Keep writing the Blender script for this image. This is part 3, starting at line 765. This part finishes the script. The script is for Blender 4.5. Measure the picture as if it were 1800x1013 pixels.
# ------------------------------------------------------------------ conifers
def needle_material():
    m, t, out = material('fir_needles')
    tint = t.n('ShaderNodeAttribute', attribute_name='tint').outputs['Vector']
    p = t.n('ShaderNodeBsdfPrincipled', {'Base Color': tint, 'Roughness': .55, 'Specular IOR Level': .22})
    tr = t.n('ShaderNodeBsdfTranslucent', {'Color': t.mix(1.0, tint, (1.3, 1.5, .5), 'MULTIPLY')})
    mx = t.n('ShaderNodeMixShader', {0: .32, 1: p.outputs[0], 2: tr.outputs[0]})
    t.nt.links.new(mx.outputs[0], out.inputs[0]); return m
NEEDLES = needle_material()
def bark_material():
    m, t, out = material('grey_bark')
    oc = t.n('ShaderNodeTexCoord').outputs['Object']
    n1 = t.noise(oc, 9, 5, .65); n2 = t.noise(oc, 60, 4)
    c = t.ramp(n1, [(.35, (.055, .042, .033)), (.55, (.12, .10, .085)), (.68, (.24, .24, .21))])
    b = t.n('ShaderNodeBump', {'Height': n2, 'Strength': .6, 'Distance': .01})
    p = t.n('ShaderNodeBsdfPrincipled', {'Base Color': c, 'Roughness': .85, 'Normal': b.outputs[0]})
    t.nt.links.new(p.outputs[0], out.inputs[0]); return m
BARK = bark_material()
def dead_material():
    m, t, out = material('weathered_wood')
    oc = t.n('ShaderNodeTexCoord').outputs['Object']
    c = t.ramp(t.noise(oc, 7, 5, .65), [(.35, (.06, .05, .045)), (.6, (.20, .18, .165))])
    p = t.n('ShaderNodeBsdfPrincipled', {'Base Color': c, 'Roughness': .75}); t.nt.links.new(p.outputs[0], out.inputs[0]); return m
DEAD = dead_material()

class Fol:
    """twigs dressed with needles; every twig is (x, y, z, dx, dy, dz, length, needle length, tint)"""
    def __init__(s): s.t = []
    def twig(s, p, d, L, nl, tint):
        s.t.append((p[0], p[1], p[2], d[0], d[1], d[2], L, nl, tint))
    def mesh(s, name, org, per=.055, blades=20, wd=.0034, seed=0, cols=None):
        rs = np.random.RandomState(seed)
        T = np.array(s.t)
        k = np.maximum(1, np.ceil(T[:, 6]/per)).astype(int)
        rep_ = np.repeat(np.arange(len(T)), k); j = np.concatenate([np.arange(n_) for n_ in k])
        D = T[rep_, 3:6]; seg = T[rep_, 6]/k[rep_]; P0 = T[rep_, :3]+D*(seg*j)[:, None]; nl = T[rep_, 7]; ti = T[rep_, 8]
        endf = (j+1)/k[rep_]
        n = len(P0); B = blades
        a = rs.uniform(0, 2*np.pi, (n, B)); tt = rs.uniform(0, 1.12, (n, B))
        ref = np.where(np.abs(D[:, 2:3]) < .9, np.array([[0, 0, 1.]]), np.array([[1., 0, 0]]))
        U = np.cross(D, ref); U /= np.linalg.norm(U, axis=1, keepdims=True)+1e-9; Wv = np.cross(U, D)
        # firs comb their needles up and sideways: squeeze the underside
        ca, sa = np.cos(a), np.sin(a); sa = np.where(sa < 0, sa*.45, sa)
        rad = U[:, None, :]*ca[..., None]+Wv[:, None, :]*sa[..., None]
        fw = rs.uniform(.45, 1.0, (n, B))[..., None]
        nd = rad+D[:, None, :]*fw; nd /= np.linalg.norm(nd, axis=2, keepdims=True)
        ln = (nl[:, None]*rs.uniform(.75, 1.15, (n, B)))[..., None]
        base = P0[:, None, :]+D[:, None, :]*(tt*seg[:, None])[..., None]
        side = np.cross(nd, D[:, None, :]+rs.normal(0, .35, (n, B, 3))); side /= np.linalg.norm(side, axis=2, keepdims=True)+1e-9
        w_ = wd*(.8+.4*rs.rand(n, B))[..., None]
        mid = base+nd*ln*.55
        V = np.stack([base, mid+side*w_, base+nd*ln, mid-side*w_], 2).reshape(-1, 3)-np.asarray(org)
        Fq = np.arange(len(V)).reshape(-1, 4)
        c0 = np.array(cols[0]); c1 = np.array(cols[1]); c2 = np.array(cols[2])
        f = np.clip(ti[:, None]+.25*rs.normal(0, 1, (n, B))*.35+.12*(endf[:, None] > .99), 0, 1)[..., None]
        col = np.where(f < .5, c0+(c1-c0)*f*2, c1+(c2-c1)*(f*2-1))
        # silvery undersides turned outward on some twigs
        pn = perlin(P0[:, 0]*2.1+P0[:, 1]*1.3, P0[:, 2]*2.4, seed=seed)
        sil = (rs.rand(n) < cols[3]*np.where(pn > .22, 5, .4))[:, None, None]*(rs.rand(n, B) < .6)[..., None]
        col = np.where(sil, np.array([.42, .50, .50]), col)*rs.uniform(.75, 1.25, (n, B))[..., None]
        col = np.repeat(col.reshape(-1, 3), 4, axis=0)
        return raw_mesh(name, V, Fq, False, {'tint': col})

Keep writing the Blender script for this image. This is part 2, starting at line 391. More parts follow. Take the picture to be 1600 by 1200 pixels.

━━━

#### Instructions to follow
Pull every line containing the word "Blender" out of the material and copy it.

#### Reply
Keep writing the Blender script for this image. This is part 3, starting at line 765. This part finishes the script. The script is for Blender 4.5. Measure the picture as if it were 1800x1013 pixels.
Keep writing the Blender script for this image. This is part 2, starting at line 391. More parts follow. Take the picture to be 1600 by 1200 pixels.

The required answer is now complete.